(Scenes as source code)
+++

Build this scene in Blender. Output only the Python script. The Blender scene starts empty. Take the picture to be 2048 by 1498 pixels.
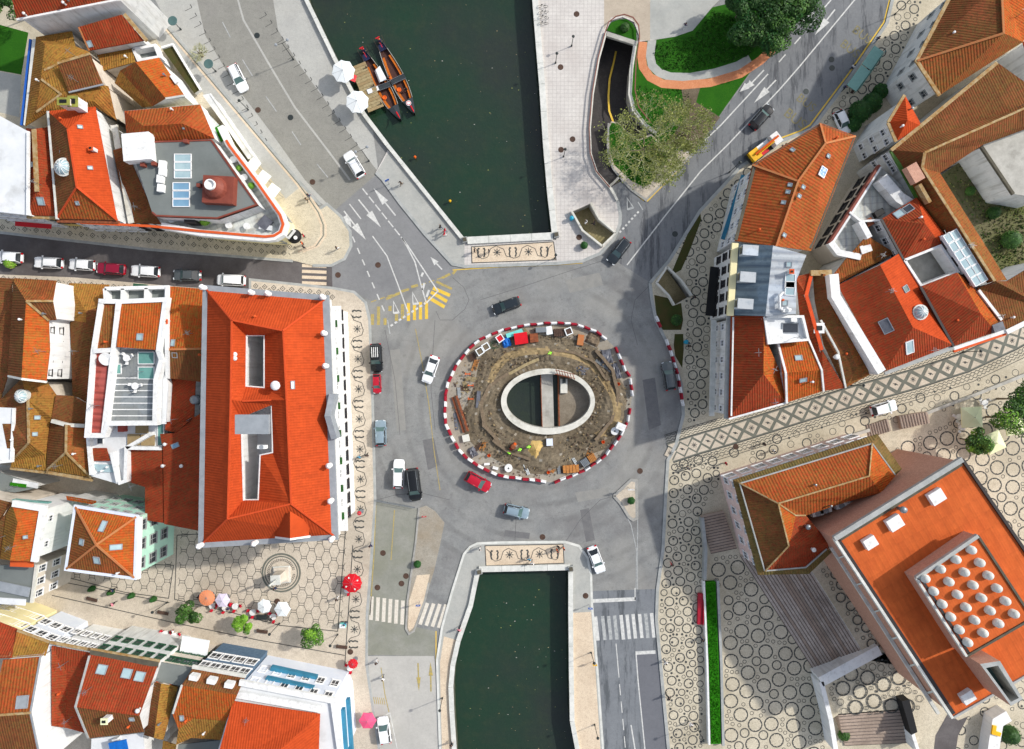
import bpy, bmesh, math, random
from mathutils import Vector, Matrix, Quaternion
from mathutils.geometry import tessellate_polygon
R = math.radians
rnd = random.Random(7)
SC = bpy.context.scene
COL = SC.collection
# ---------------------------------------------------------------- camera, sky, sun, exposure
H, S = 110.0, 12.5            # flying height in metres, photo pixels per metre on the ground
cd = bpy.data.cameras.new('camera'); cam = bpy.data.objects.new('camera', cd); COL.objects.link(cam)
cam.location = (0, 0, H); cam.rotation_euler = (0, 0, 0)
cd.sensor_fit = 'HORIZONTAL'; cd.sensor_width = 36.0
cd.lens = 36.0 * (H * S) / 2048.0
cd.clip_start = 1.0; cd.clip_end = 2000.0
SC.camera = cam
SUN_EL, SUN_AZ = R(38), math.atan2(0.925, 0.38)      # azimuth clockwise from the top of the picture
w = bpy.data.worlds.new('World'); SC.world = w; w.use_nodes = True
wn = w.node_tree; bg = wn.nodes['Background']
sky = wn.nodes.new('ShaderNodeTexSky'); sky.sky_type = 'NISHITA'; sky.sun_disc = False
sky.sun_elevation = SUN_EL; sky.sun_rotation = SUN_AZ; sky.air_density = 1.0; sky.dust_density = 2.0; sky.ozone_density = 1.0
hs = wn.nodes.new('ShaderNodeHueSaturation'); hs.inputs['Saturation'].default_value = 0.55      # thin high cloud: a paler sky
wn.links.new(sky.outputs[0], hs.inputs['Color']); wn.links.new(hs.outputs[0], bg.inputs[0]); bg.inputs[1].default_value = 0.15
sd = bpy.data.lights.new('sun', 'SUN'); sd.energy = 2.7; sd.angle = R(1.5); sd.color = (1.0, 0.95, 0.87)
sun = bpy.data.objects.new('sun', sd); COL.objects.link(sun)
to_sun = Vector((math.sin(SUN_AZ) * math.cos(SUN_EL), math.cos(SUN_AZ) * math.cos(SUN_EL), math.sin(SUN_EL)))
sun.rotation_euler = (-to_sun).to_track_quat('-Z', 'Y').to_euler(); sun.location = to_sun * 150
SC.view_settings.view_transform = 'Standard'; SC.view_settings.look = 'None'
SC.view_settings.exposure = 0.36; SC.view_settings.gamma = 1.0
SC.view_settings.use_curve_mapping = False
SC.render.engine = 'CYCLES'

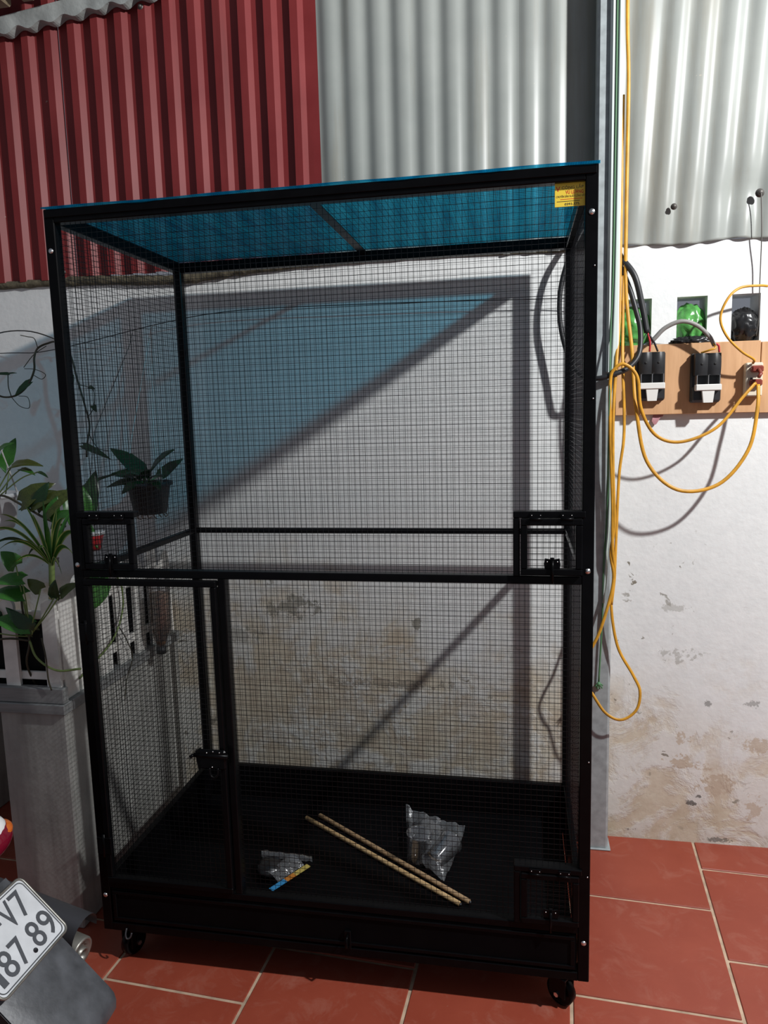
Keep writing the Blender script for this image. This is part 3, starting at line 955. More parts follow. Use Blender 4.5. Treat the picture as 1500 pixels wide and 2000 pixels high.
bg_ = thing('plastic_bag', 'crumpled clear plastic bag holding two cups in the cage tray', 'plastic bag', (0.79, 0.40, TZ))
obj('bag_film', MB().grid(bag_fn, 34, 30), M_CLEAR, bg_)
obj('bag_seal', MB().tube([bag_fn(1.0, v / 20) + Vector((0, 0, 0.0)) for v in range(21)], 0.0012, 6), M_CLEAR, bg_)

# small packet: black part in a clear bag with a coloured header card
pk = thing('hardware_packet', 'small clear packet with black part and blue and orange header card', 'packet', (0.40, 0.24, TZ))
lump = lambda d: 1 + 0.25 * noise.noise(d * 3.1) + 0.12 * noise.noise(d * 8.0)
obj('black_part', MB().ball((0.365, 0.235, TZ + 0.022), 0.034, 18, 12, (1.15, 1.25, 0.62), lump), M_BLACKBAG, pk)
obj('packet_film', MB().grid(lambda u, v: Vector((0.318 + 0.150 * u + 0.012 * v, 0.298 - 0.006 * u - 0.03 * v, TZ + 0.016 + 0.024 * math.sin(math.pi * v * 0.8) + 0.006 * noise.noise(Vector((u * 9, v * 5, 2))))), 16, 8), M_CLEAR, pk)
A0, A1 = Vector((0.402, 0.150, TZ + 0.012)), Vector((0.474, 0.262, TZ + 0.016))
dv = (A1 - A0).normalized(); pw = Vector((-dv.y, dv.x, 0)) * 0.016
for (t0, t1, m_) in ((0.0, 0.38, M_BLUEFOIL), (0.38, 0.62, M_ORANGEFOIL), (0.62, 1.0, M_YELLOWFOIL)):
    p0 = A0.lerp(A1, t0); p1 = A0.lerp(A1, t1)
    up = Vector((0, 0, 0.0012))
    mb = MB().add([p0, p0 + pw, p1 + pw, p1, p0 + up, p0 + pw + up, p1 + pw + up, p1 + up], [(0, 1, 2, 3), (7, 6, 5, 4), (0, 4, 5, 1), (1, 5, 6, 2), (2, 6, 7, 3), (3, 7, 4, 0)])
    obj('header_card', mb, m_, pk)
obj('packet_sleeve', MB().grid(lambda u, v: A0.lerp(A1, 0.25 + 0.7 * u) + pw * 1.2 + Vector((-0.045 * v, 0.01 * v, 0.022 * math.sin(v * 2.2) + 0.003 * noise.noise(Vector((u * 8, v * 8, 3))))), 10, 8), M_CLEAR, pk)

# ------------------------------------------------------------------ electrics on the wall, right of the post
bd = thing('plywood_board', 'tan plywood backing board fixed under the three vent openings', 'board', (1.53, 0.745, 1.355))
obj('panel', MB().bbox(1.327, 1.7225, 0.737, 0.7548, 1.354, 1.557, 0.0015), M_PLY, bd)
obj('panel', MB().bbox(1.7245, 2.05, 0.737, 0.7548, 1.352, 1.553, 0.0015), M_PLY, bd)


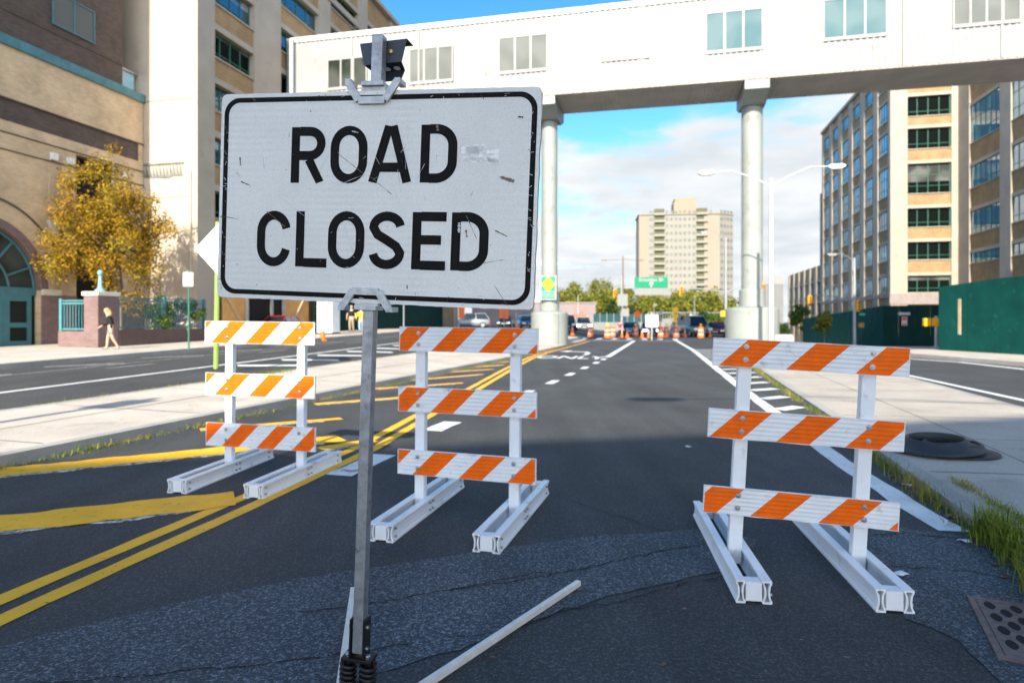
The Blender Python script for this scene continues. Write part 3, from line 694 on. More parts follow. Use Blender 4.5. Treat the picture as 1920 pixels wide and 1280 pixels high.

+++

§ **WHAT IS ASKED**
Repeat exactly the lines running from the one with "Keep writing the" through the one with "obj('bag_seal', MB().tube([bag_fn(1.0, v", both included.

§ **ANSWER FOR THE TASK**
Keep writing the Blender script for this image. This is part 3, starting at line 955. More parts follow. Use Blender 4.5. Treat the picture as 1500 pixels wide and 2000 pixels high.
bg_ = thing('plastic_bag', 'crumpled clear plastic bag holding two cups in the cage tray', 'plastic bag', (0.79, 0.40, TZ))
obj('bag_film', MB().grid(bag_fn, 34, 30), M_CLEAR, bg_)
obj('bag_seal', MB().tube([bag_fn(1.0, v / 20) + Vector((0, 0, 0.0)) for v in range(21)], 0.0012, 6), M_CLEAR, bg_)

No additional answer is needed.